Government officials have denied that the 27 protesters are being politically persecuted, and say that a series of tougher public order measures enacted since last year’s protests are necessary to prevent a repetition of the May 2012 riots.

On Monday evening, President Putin was in the Kremlin during the protest and was aware of it, his spokesman Dmitry Peskov said.

On Bolotnaya, participants in Monday’s rally were confident that the protest movement would continue.

“I expected fewer people to turn out,” said Yulia Guseva, a translator at the rally. “What I see here today matters a lot to me – the protest movement hasn’t fizzled out, it’s still there.”

Moscow police estimated attendance at the rally at 8,000, while a group of opposition monitors calculated the figure at 27,500.

Guseva came to the rally with her son, Anton, a student at Moscow State University, who volunteered to raise money along with fellow members of the May 6 Committee, a group of activists who organize public campaigns to support the 27 protesters either jailed or facing prosecution.

“This cash will be used to pay the lawyers and buy essentials for the May 6 prisoners,” Anton Gusev said, adding that donations were up to 1,000 rubles ($30) each.

While the crowd unequivocally backed the main demand put forward by the organizers, which was to set “political prisoners” free, many had come along primarily to protest against the government, which they claimed was illegitimate.

“All the three branches [of government] are controlled from one center,” said Olga Khomskaya, a language teacher, who held up a poster showing a picture of an octopus, with its tentacles inscribed with the words “State Duma,” “courts” and “Channel One,” among other institutions.

Some of the protesters said they doubted street rallies alone could bring real change to Russian politics. “The protest movement should evolve into a fully-fledged civil society, and that’s possible only if we seek broader self-government and grassroots control of the [federal] government through referendums,” said Vitta Vladimirova, a lawyer.

Organizers had considered calling off the rally Monday afternoon after a volunteer was killed on the square as a loudspeaker that he was mounting on the stage fell on top of him.

The incident sparked a quick debate on social networks as to whether it would be ethical to rally on the site where someone had died tragically a few hours before.

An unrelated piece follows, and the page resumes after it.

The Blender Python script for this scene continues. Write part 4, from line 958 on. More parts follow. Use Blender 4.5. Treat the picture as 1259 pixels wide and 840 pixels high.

The organizers decided to go ahead with the rally, starting it with a minute’s silence. Speakers had to use a flatbed truck as a podium instead.

Out of around a dozen speakers the crowd cheered anti-corruption campaigner Alexey Navalny, one of Putin’s fiercest critics, the loudest. “A year ago, I had zero cases brought against me, now I’ve got four or six, but I don’t care – I’ll keep saying what I want and what I think,” Navalny told the crowd through a bullhorn.

Navalny, who last month declared his intention to run for the presidency in 2018, is being charged with fraud and embezzlement of funds in five separate cases, which may shut him out of elective offices forever.

In one of the cases, which went before a court in the Kirov region last month, Navalny faces to up to 10 years in prison. Several leading experts, including Putin’s long-time ally, former Finance Minister Alexei Kudrin, have publicly supported Navalny, describing the charges against him as politically motivated and trumped up.

Best-selling author Boris Akunin, another leading opposition figure, warned “famous people with a good reputation” against “collaborating with the police state,” in an apparent reference to celebrities who had campaigned for Putin during the presidential elections.

Journalist Oleg Kashin, instead of making a speech, sang the Perestroika-era song “All’s going according to plan” by the Grazhdanskaya Oborona [Civil Defense] punk rock band, whose lyrics include a comparison to North Korea: “I bought the Korea magazine to find it’s good there, too / They’ve got Comrade Kim Il-sung and all we have here / They sure have the same things as we do / And all’s going according to plan there.”